Tuesday, January 5, 2010

Verse Vs Inverse

Pity, take pity on me
Because I’m not have the man that I should be

- Death Cab For Cutie


I am trying my best to wipe all of these thoughts from my brain. If there's anything I've learned lately its that trying to predict the future will NEVER work out. But I can't stop thinking about it, and the more I try to stop thinking about it the more I think about it until it becomes this obsessive cycle of trying not to worry about something that I have the total right to be worried about. And I just wish that at some point a sure thing would happen. I am sick of this whole adapting to whatever life throws at me thing.
Comfort is the problem. I have finally found a place to be comfortable in and something of course would have to try and force me out of that, and I just don't understand why. Am I not allowed contentment for longer than the span of several months?

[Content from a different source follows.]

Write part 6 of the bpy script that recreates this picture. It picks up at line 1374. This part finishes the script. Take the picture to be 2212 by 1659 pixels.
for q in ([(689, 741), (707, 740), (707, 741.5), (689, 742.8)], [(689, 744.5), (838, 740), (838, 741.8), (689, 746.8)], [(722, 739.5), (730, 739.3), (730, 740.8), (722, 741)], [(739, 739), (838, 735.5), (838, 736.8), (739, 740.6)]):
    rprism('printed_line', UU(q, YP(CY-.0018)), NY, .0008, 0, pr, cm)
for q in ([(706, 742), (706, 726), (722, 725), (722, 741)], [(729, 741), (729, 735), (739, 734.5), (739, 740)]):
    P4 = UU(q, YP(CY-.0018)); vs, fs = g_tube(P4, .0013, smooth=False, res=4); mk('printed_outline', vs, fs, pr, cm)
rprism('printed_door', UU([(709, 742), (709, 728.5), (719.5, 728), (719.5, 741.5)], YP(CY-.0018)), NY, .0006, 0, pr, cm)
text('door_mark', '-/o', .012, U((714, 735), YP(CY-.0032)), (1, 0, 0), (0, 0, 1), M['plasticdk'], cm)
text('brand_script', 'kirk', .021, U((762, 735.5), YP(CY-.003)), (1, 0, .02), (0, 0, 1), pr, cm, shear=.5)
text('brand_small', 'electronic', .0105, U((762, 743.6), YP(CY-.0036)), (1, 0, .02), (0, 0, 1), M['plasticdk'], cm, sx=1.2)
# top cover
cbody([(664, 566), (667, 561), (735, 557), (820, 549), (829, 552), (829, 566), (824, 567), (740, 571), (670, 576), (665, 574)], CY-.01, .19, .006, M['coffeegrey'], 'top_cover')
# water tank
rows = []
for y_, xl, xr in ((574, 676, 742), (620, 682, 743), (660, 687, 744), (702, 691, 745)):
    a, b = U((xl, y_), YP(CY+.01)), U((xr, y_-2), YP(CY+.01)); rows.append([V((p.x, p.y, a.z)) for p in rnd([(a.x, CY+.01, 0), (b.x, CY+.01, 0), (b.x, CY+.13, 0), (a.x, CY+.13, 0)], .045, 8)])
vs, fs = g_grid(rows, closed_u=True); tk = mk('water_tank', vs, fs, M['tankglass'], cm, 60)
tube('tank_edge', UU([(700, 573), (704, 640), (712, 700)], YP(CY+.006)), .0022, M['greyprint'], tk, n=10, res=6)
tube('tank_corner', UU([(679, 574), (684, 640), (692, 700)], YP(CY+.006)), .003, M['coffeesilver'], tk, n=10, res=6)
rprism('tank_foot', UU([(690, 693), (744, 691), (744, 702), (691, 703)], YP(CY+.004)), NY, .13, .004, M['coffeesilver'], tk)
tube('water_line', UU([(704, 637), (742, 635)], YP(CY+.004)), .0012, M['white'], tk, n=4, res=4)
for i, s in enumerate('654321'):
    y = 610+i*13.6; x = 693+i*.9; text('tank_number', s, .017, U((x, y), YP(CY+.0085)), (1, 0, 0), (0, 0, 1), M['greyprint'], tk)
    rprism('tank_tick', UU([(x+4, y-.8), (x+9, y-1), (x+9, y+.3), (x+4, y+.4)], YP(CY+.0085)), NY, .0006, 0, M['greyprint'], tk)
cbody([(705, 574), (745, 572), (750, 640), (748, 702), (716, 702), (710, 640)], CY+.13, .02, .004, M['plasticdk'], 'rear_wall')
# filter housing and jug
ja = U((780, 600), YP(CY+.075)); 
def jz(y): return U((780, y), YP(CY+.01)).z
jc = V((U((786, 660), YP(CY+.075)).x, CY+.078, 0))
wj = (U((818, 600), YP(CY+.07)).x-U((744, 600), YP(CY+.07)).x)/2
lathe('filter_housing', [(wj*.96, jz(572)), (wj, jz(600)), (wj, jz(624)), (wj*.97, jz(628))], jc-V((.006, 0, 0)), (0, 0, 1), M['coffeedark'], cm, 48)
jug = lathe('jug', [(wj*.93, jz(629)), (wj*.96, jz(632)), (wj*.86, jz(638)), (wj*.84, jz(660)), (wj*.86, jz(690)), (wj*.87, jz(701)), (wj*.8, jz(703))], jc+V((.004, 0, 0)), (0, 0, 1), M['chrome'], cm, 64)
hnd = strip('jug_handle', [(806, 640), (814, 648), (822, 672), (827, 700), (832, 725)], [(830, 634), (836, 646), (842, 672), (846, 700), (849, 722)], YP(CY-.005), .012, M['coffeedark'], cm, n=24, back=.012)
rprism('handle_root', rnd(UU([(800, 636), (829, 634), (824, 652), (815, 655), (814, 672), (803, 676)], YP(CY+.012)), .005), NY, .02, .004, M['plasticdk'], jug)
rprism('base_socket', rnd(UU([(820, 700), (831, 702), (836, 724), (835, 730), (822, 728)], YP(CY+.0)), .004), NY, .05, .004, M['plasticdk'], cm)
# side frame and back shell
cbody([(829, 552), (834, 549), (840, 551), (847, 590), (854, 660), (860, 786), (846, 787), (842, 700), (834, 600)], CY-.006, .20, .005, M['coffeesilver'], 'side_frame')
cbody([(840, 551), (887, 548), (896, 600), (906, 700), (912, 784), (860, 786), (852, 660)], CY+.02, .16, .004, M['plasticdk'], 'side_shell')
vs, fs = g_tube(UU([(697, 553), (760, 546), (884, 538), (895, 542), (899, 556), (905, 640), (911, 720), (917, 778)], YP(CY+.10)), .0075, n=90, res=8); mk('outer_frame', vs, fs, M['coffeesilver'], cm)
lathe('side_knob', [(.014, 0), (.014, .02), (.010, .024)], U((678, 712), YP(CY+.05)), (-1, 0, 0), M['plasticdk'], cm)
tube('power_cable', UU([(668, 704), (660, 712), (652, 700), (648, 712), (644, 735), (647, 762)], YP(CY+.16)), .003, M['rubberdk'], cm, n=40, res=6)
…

I suppose that's true, I'd begin taking things for granted.
And still, there's that nagging feeling gnawing at my brain. And my thoughts will full circle back to all those things I am trying my hardest to not think about. And sometimes, if I just give in, my cheeks will flush and my body will warm, at just a thought. Just one thought. And almost instantaneously my brain will shoot them down and my stomach will begin to ache and I'll go on with whatever I was trying to do as if that wave of emotion never occurred.
And I can't say it's healthy.
And I can't say I like it.
But it's better then the alternative.